Literally feeling the aerodynamic drag of vehicles
As we covered in Analysing Road Car Drag, most aerodynamic drag of current vehicles is created by separation pressure drag. Put simply, this is reflected in the size of the wake – the cross-sectional area of the disturbed air dragged along behind the car.
The most slippery vehicles in the world – the solar race cars – have reduced separation pressure drag to the extent that the other types of drag (eg viscous drag, induced drag and interference drag) become more important.
But in all conventional cars, it’s separation drag that remains the big one.
Now this gives rise to a rather interesting idea. Imagine you’re standing alongside an empty road. The day is a still one – there’s not much wind blowing. A car is rocketing towards you along the road, travelling at perhaps 100 km/h. It will pass close by to you. It grows in size and then roars past.
Now – what do you feel?
Clearly, you will be able to feel the wake – the eddies and turbulent air indicative of the aerodynamic disturbance of the car. This disturbance will take into account the separation pressure drag and the frontal area of the car – the two when multiplied form the vast majority of the actual aero drag that’s experienced by the car.
And, equally clearly, the smaller the air disturbance that you can feel, the greater the slipperiness of the vehicle.
The other day I could put this to the test. I wasn’t standing alongside an empty road, but instead close to the track where Human Powered Vehicles were racing. The event was the Holden Maryborough Technology Challenge (see here for the account I wrote of last year’s event) and the variety of vehicles was large. (Incidentally, I commend Holden for their on-going sponsorship of this event.)
The human-powered vehicles varied greatly in their aero slipperiness. Worst were the conventional recumbent trikes, about as aero slippery as bricks! Best were the fully-faired vehicles – extremely slippery not just in comparison to their unfaired competitors but also in absolute terms.

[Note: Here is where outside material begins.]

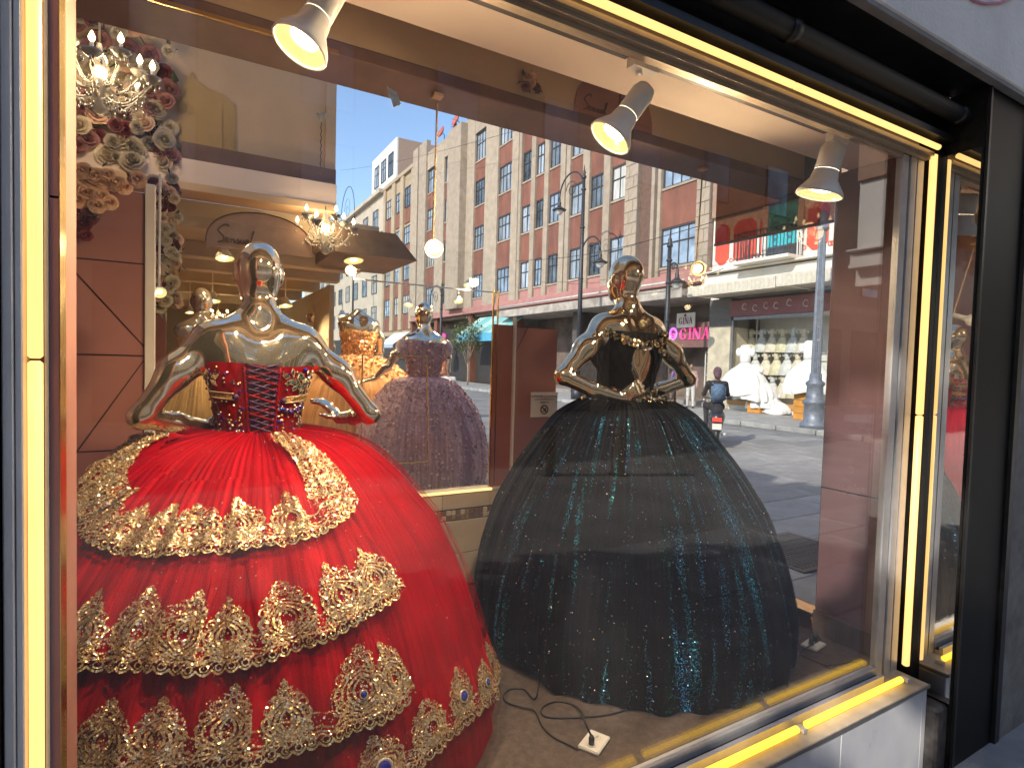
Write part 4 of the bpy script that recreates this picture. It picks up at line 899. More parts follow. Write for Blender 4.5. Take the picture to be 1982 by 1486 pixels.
def cloth(name, col, col2, rough=.6, sheen=.6, streak=160, spec=.06, bump=.25, sparkle=0.0):
    """gathered tulle or satin: fine vertical threads in colour and relief round the skirt's own axis"""
    if name in MATS: return MATS[name]
    M = mat(name, col, rough, var=.1, sheen=sheen, spec=spec, col2=col2, scale=2.2)
    n = M.node_tree.nodes; L = M.node_tree.links; b = n['Principled BSDF']
    tc = n.new('ShaderNodeTexCoord'); gr_ = n.new('ShaderNodeTexGradient'); gr_.gradient_type = 'RADIAL'
    L.new(tc.outputs['Object'], gr_.inputs[0]); sx = n.new('ShaderNodeSeparateXYZ'); L.new(tc.outputs['Object'], sx.inputs[0])
    cb = n.new('ShaderNodeCombineXYZ'); mu = n.new('ShaderNodeMath'); mu.operation = 'MULTIPLY'; mu.inputs[1].default_value = streak
    L.new(gr_.outputs['Fac'], mu.inputs[0]); L.new(mu.outputs[0], cb.inputs[0]); L.new(sx.outputs['Z'], cb.inputs[1])
    nz = n.new('ShaderNodeTexNoise'); nz.inputs['Scale'].default_value = 1.6; nz.inputs['Detail'].default_value = 5; nz.inputs['Roughness'].default_value = .7; L.new(cb.outputs[0], nz.inputs[0])
    hs = n.new('ShaderNodeHueSaturation'); mr = n.new('ShaderNodeMapRange'); mr.inputs[1].default_value = .3; mr.inputs[2].default_value = .7; mr.inputs[3].default_value = .55; mr.inputs[4].default_value = 1.45
    L.new(nz.outputs[0], mr.inputs[0]); L.new(mr.outputs[0], hs.inputs['Value']); src = b.inputs['Base Color'].links[0].from_socket
    L.new(src, hs.inputs['Color']); L.new(hs.outputs[0], b.inputs['Base Color'])
    bp = n.new('ShaderNodeBump'); bp.inputs['Strength'].default_value = bump; bp.inputs['Distance'].default_value = .012; L.new(nz.outputs[0], bp.inputs['Height']); L.new(bp.outputs[0], b.inputs['Normal'])
    return M
def beads(P, N, size, jit=.5, n=4, seed=0):
    """small flat sequins at points P facing N, tilted at random -> V, F"""
    R_ = np.random.default_rng(seed); k = len(P); N = N+R_.normal(0, jit, (k, 3)); N /= np.linalg.norm(N, axis=1)[:, None]
    a = np.cross(N, R_.normal(0, 1, (k, 3))); a /= np.linalg.norm(a, axis=1)[:, None]; b = np.cross(N, a); s_ = (np.asarray(size)*R_.uniform(.75, 1.25, k))[:, None]
    V = np.stack([P+s_*(a*cos(2*pi*j/n)+b*sin(2*pi*j/n)) for j in range(n)], 1).reshape(-1, 3)
    return V, np.arange(k*n).reshape(k, n)
def field_shell(F, th, z, off):
    """radius at which a body's field equals off, by bisection along (theta, z) rays"""
    lo = np.full(th.shape, .01); hi = np.full(th.shape, .32)
    for _ in range(26):
        m_ = (lo+hi)/2; d = F.ev(np.stack([m_*np.cos(th), m_*np.sin(th), z], -1).reshape(-1, 3)).reshape(th.shape)-off
        lo = np.where(d < 0, m_, lo); hi = np.where(d < 0, hi, m_)
    return hi
class Bodice:
    def __init__(s, xf): s.F = torso(); s.F.p = s.F.p[:11]; s.xf = xf
    def pt(s, th, z, off=.006):
        th, z = np.broadcast_arrays(np.asarray(th, float), np.asarray(z, float)); r = field_shell(s.F, th, z, off)
        return s.xf(np.stack([r*np.cos(th), r*np.sin(th), z], -1).reshape(-1, 3)).reshape(th.shape+(3,))
    def shell(s, name, m, parent, z0, z1, off=.006, nt=120, nz=36, keep=None, wob=0):
        th = np.linspace(-pi, pi, nt, endpoint=False)[None, :]; z = np.linspace(z0, z1, nz)[:, None]*np.ones_like(th)
        if wob: z = z+wob*np.sin(th*2+.4)*np.clip((z-z0)/(z1-z0), 0, 1)
        T_ = th*np.ones_like(z); P = s.pt(T_, z, off+.002*np.sin(T_*23)*np.sin(z*60)).reshape(-1, 3)
        i = np.arange(nz-1)[:, None]*nt; j = np.arange(nt)[None, :]; j2 = (j+1) % nt
        Q = np.stack([i+j, i+j2, i+nt+j2, i+nt+j], -1).reshape(-1, 4)
        if keep is not None: Q = Q[keep(T_.reshape(-1)[Q[:, 0]], z.reshape(-1)[Q[:, 0]])]
        return npmesh(name, P, Q, m, parent, True)
    def line(s, pts, off=.010): return [tuple(s.pt(np.array([radians(t)]), np.array([z]), off)[0]) for t, z in pts]
# ---------------------------------------------------------------- the red ball gown
D = radians
m_redc = cloth('red tulle', (.34, .001, .007), (.19, .0007, .004), .6, .0, 190, bump=.22)
m_reds = mat('red satin', (.20, .001, .006), .34, var=.15, scale=9, spec=.2, bump=.35, bscale=26)
m_goldlace = mat('gold sequin', (.85, .61, .31), .25, metal=.62, var=.18, scale=30, col2=(.66, .43, .18))
m_goldlite = mat('pale gold sequin', (.93, .80, .56), .15, metal=.66, var=.10, scale=30)
m_goldnet = mat('gold thread net', (.60, .42, .22), .5, metal=.2, var=.2, scale=50)
m_gem = mat('royal blue gem', (.015, .02, .32), .06, var=.1, coat=.6, spec=.8)
m_navy = mat('navy ribbon', (.045, .012, .075), .4, var=.2, scale=20)
m_cryst = mat('clear crystal', (.72, .74, .74), .05, metal=.85, var=.2, scale=60, col2=(.25, .26, .25))
m_green = mat('smoky green crystal', (.10, .14, .11), .06, metal=.5, var=.3, scale=40, coat=.5)
gown1 = thing('ball_gown', 'huge red tulle ball gown with tiers of gold sequin lace and a laced corset back', 'gown', (.22, .95, .386), 'ball gowns on display')
SK = Skirt((.22, .95), [(1.418, .122), (1.412, .17), (1.405, .225), (1.39, .30), (1.352, .379), (1.27, .475), (1.08, .640), (.86, .745), (.64, .815), (.50, .85), (.40, .862)], amp=.026, nf=24, seed=4, fine=.0035)
SK.mesh('skirt', m_redc, gown1, 760, 130)
m_tul = bpy.data.materials.new('sheer red tulle'); m_tul.use_nodes = True
_n = m_tul.node_tree.nodes; _L = m_tul.node_tree.links; _b = _n['Principled BSDF']; _b.inputs['Base Color'].default_value = (.32, .001, .006, 1); _b.inputs['Roughness'].default_value = .7; _b.inputs['Alpha'].default_value = .13
_b.inputs['Sheen Weight'].default_value = 0; _b.inputs['Specular IOR Level'].default_value = 0
SK2 = Skirt((.22, .95), [(1.42, .124), (1.418, .19), (1.412, .24), (1.398, .315), (1.362, .40), (1.278, .498), (1.08, .668), (.86, .772), (.64, .838), (.50, .872), (.40, .884)], amp=.020, nf=30, seed=9, fine=.004)
SK2.mesh('tulle_layer', m_tul, gown1, 420, 70)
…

Half way along the main straight, and on pedal power alone, the best vehicles were achieving speeds of 40 km/h. (And incidentally, doing this for a full 24 hours of the race – it’s a stunning event.) By standing close to a barrier, I could be within a metre of them as they whizzed past.
Vehicles like the one pictured below clearly disturbed the air; the vehicle would shoot by, there’d be a pause, and then you could feel the turbulence.

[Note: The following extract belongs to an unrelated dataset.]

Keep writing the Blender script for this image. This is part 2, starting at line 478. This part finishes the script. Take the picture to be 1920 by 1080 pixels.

But when this machine rocketed past (pictured is the winner), there was a pause – then nothing!
It was downright eerie, waiting for the air motion and then experiencing nothing that was discernible. Even stranger was the expectancy that, with the vehicle’s higher speed, you’d feel more buffeting – not less.

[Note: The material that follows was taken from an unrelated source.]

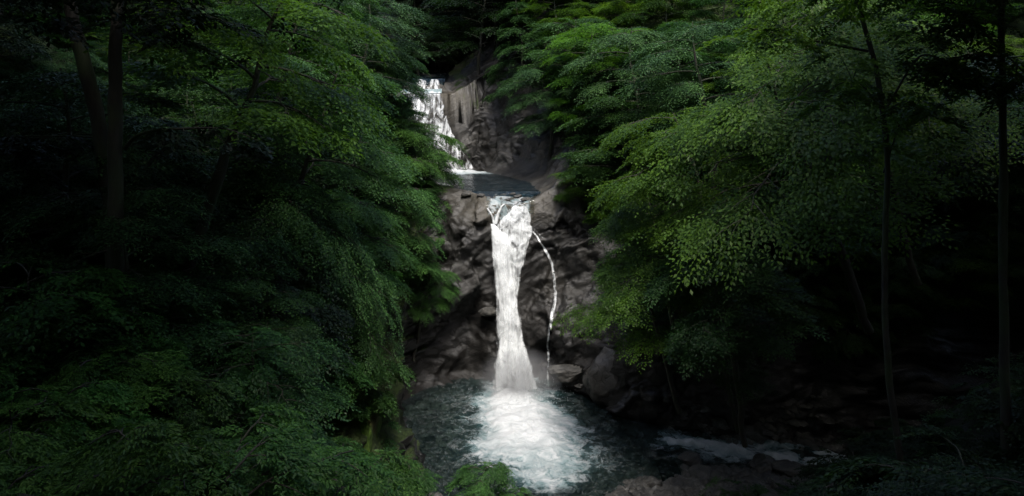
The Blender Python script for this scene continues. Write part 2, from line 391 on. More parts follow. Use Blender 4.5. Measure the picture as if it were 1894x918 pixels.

Perhaps it’s worth standing by the side of the road and assessing the wakes of different cars? I think I might just do that…
on September 25th, 2008 at 11:03 pm
Don’t stand too close to the trucks Julian!!
Perhaps you need to design and trial aerodynamic fairings as a follow-up to the recumbent trikes you’ve built??
on September 29th, 2008 at 12:17 pm
Having just come back from holiday you really feel the difference between truck types.
Flat-nose (COE) rigs with a big box trailer buffeted the little hatchback around no end, flat trailers and/or conventional trucks much less so.
on October 1st, 2008 at 12:56 pm
Wakes are interesting. The aircraft guys use a “drag rake” which is a vertical array of pitot tubes to measure the wake behind a wing. A car would be harder, but a light skinny trailer carrying an array of pitot tubes could measure the wake directly and thus the actual drag. Just put the wheels back far enough not to disturb the flow at the measurement point, and you have a wake trailer. The flow under the car would confuse things a bit, but if you are working on improvements on the upper part of the car, it might work very well and be cheaper than a wind tunnel test.